SOURCE DATA:
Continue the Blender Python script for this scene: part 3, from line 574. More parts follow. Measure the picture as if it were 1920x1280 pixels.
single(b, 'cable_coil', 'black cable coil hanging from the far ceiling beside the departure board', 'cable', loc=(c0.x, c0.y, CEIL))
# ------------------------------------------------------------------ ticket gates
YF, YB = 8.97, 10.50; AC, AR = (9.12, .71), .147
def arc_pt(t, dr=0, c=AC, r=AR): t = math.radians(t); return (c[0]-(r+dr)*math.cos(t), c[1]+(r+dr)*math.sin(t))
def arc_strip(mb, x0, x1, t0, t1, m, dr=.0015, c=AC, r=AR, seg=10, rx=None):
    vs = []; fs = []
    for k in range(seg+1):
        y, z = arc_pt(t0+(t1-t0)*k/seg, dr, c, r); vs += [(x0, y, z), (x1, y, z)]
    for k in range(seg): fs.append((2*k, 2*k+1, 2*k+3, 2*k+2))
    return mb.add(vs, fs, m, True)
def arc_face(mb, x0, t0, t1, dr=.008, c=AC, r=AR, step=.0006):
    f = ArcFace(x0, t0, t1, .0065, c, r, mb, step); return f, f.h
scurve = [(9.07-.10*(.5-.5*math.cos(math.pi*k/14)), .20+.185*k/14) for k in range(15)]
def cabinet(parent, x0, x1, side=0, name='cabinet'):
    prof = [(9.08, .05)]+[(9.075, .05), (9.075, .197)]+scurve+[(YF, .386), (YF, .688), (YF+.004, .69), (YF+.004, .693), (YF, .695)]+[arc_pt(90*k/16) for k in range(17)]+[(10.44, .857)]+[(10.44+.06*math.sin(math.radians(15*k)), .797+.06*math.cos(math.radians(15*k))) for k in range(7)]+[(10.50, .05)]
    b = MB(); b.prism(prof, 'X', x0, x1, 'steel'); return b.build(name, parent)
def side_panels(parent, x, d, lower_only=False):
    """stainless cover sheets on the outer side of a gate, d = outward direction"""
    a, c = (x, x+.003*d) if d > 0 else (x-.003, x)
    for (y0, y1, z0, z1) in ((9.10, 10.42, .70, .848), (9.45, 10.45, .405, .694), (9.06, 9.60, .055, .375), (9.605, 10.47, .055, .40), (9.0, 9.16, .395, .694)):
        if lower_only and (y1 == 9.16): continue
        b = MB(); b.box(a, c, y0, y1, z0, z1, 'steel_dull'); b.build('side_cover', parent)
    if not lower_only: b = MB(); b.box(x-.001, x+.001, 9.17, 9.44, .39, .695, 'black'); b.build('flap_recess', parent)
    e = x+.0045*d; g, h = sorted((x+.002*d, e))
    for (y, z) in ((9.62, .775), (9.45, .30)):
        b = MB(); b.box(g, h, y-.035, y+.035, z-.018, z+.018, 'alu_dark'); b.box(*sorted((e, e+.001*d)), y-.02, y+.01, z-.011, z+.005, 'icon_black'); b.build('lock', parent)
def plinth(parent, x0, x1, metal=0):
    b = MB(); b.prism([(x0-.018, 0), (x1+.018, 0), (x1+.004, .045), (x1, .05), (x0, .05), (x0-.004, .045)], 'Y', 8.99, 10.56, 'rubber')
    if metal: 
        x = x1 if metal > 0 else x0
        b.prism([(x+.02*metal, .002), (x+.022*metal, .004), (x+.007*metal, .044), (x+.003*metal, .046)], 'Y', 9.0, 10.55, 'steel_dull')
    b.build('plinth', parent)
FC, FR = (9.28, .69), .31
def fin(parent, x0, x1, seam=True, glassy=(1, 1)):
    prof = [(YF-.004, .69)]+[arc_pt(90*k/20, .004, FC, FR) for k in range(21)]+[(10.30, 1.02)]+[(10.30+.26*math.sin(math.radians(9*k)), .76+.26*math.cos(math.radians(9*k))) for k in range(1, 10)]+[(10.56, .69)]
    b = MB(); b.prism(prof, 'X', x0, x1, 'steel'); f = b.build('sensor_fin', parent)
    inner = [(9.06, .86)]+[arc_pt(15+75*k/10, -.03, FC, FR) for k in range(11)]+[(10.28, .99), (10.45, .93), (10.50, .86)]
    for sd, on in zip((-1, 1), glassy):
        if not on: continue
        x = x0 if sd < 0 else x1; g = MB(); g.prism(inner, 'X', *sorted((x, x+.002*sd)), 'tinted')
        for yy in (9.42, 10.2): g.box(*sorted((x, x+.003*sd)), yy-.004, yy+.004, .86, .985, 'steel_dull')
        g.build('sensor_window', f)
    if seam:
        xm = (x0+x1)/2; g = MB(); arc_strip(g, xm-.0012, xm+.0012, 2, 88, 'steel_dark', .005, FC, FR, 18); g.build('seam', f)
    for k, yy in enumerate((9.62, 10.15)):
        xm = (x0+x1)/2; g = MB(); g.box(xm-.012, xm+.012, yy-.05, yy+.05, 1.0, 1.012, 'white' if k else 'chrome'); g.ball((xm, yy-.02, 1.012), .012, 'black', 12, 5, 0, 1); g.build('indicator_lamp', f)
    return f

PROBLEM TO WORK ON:
Repeat the lines above exactly.

WRITTEN SOLUTION:
Continue the Blender Python script for this scene: part 3, from line 574. More parts follow. Measure the picture as if it were 1920x1280 pixels.
single(b, 'cable_coil', 'black cable coil hanging from the far ceiling beside the departure board', 'cable', loc=(c0.x, c0.y, CEIL))
# ------------------------------------------------------------------ ticket gates
YF, YB = 8.97, 10.50; AC, AR = (9.12, .71), .147
def arc_pt(t, dr=0, c=AC, r=AR): t = math.radians(t); return (c[0]-(r+dr)*math.cos(t), c[1]+(r+dr)*math.sin(t))
def arc_strip(mb, x0, x1, t0, t1, m, dr=.0015, c=AC, r=AR, seg=10, rx=None):
    vs = []; fs = []
    for k in range(seg+1):
        y, z = arc_pt(t0+(t1-t0)*k/seg, dr, c, r); vs += [(x0, y, z), (x1, y, z)]
    for k in range(seg): fs.append((2*k, 2*k+1, 2*k+3, 2*k+2))
    return mb.add(vs, fs, m, True)
def arc_face(mb, x0, t0, t1, dr=.008, c=AC, r=AR, step=.0006):
    f = ArcFace(x0, t0, t1, .0065, c, r, mb, step); return f, f.h
scurve = [(9.07-.10*(.5-.5*math.cos(math.pi*k/14)), .20+.185*k/14) for k in range(15)]
def cabinet(parent, x0, x1, side=0, name='cabinet'):
    prof = [(9.08, .05)]+[(9.075, .05), (9.075, .197)]+scurve+[(YF, .386), (YF, .688), (YF+.004, .69), (YF+.004, .693), (YF, .695)]+[arc_pt(90*k/16) for k in range(17)]+[(10.44, .857)]+[(10.44+.06*math.sin(math.radians(15*k)), .797+.06*math.cos(math.radians(15*k))) for k in range(7)]+[(10.50, .05)]
    b = MB(); b.prism(prof, 'X', x0, x1, 'steel'); return b.build(name, parent)
def side_panels(parent, x, d, lower_only=False):
    """stainless cover sheets on the outer side of a gate, d = outward direction"""
    a, c = (x, x+.003*d) if d > 0 else (x-.003, x)
    for (y0, y1, z0, z1) in ((9.10, 10.42, .70, .848), (9.45, 10.45, .405, .694), (9.06, 9.60, .055, .375), (9.605, 10.47, .055, .40), (9.0, 9.16, .395, .694)):
        if lower_only and (y1 == 9.16): continue
        b = MB(); b.box(a, c, y0, y1, z0, z1, 'steel_dull'); b.build('side_cover', parent)
    if not lower_only: b = MB(); b.box(x-.001, x+.001, 9.17, 9.44, .39, .695, 'black'); b.build('flap_recess', parent)
    e = x+.0045*d; g, h = sorted((x+.002*d, e))
    for (y, z) in ((9.62, .775), (9.45, .30)):
        b = MB(); b.box(g, h, y-.035, y+.035, z-.018, z+.018, 'alu_dark'); b.box(*sorted((e, e+.001*d)), y-.02, y+.01, z-.011, z+.005, 'icon_black'); b.build('lock', parent)
def plinth(parent, x0, x1, metal=0):
    b = MB(); b.prism([(x0-.018, 0), (x1+.018, 0), (x1+.004, .045), (x1, .05), (x0, .05), (x0-.004, .045)], 'Y', 8.99, 10.56, 'rubber')
    if metal: 
        x = x1 if metal > 0 else x0
        b.prism([(x+.02*metal, .002), (x+.022*metal, .004), (x+.007*metal, .044), (x+.003*metal, .046)], 'Y', 9.0, 10.55, 'steel_dull')
    b.build('plinth', parent)
FC, FR = (9.28, .69), .31
def fin(parent, x0, x1, seam=True, glassy=(1, 1)):
    prof = [(YF-.004, .69)]+[arc_pt(90*k/20, .004, FC, FR) for k in range(21)]+[(10.30, 1.02)]+[(10.30+.26*math.sin(math.radians(9*k)), .76+.26*math.cos(math.radians(9*k))) for k in range(1, 10)]+[(10.56, .69)]
    b = MB(); b.prism(prof, 'X', x0, x1, 'steel'); f = b.build('sensor_fin', parent)
    inner = [(9.06, .86)]+[arc_pt(15+75*k/10, -.03, FC, FR) for k in range(11)]+[(10.28, .99), (10.45, .93), (10.50, .86)]
    for sd, on in zip((-1, 1), glassy):
        if not on: continue
        x = x0 if sd < 0 else x1; g = MB(); g.prism(inner, 'X', *sorted((x, x+.002*sd)), 'tinted')
        for yy in (9.42, 10.2): g.box(*sorted((x, x+.003*sd)), yy-.004, yy+.004, .86, .985, 'steel_dull')
        g.build('sensor_window', f)
    if seam:
        xm = (x0+x1)/2; g = MB(); arc_strip(g, xm-.0012, xm+.0012, 2, 88, 'steel_dark', .005, FC, FR, 18); g.build('seam', f)
    for k, yy in enumerate((9.62, 10.15)):
        xm = (x0+x1)/2; g = MB(); g.box(xm-.012, xm+.012, yy-.05, yy+.05, 1.0, 1.012, 'white' if k else 'chrome'); g.ball((xm, yy-.02, 1.012), .012, 'black', 12, 5, 0, 1); g.build('indicator_lamp', f)
    return f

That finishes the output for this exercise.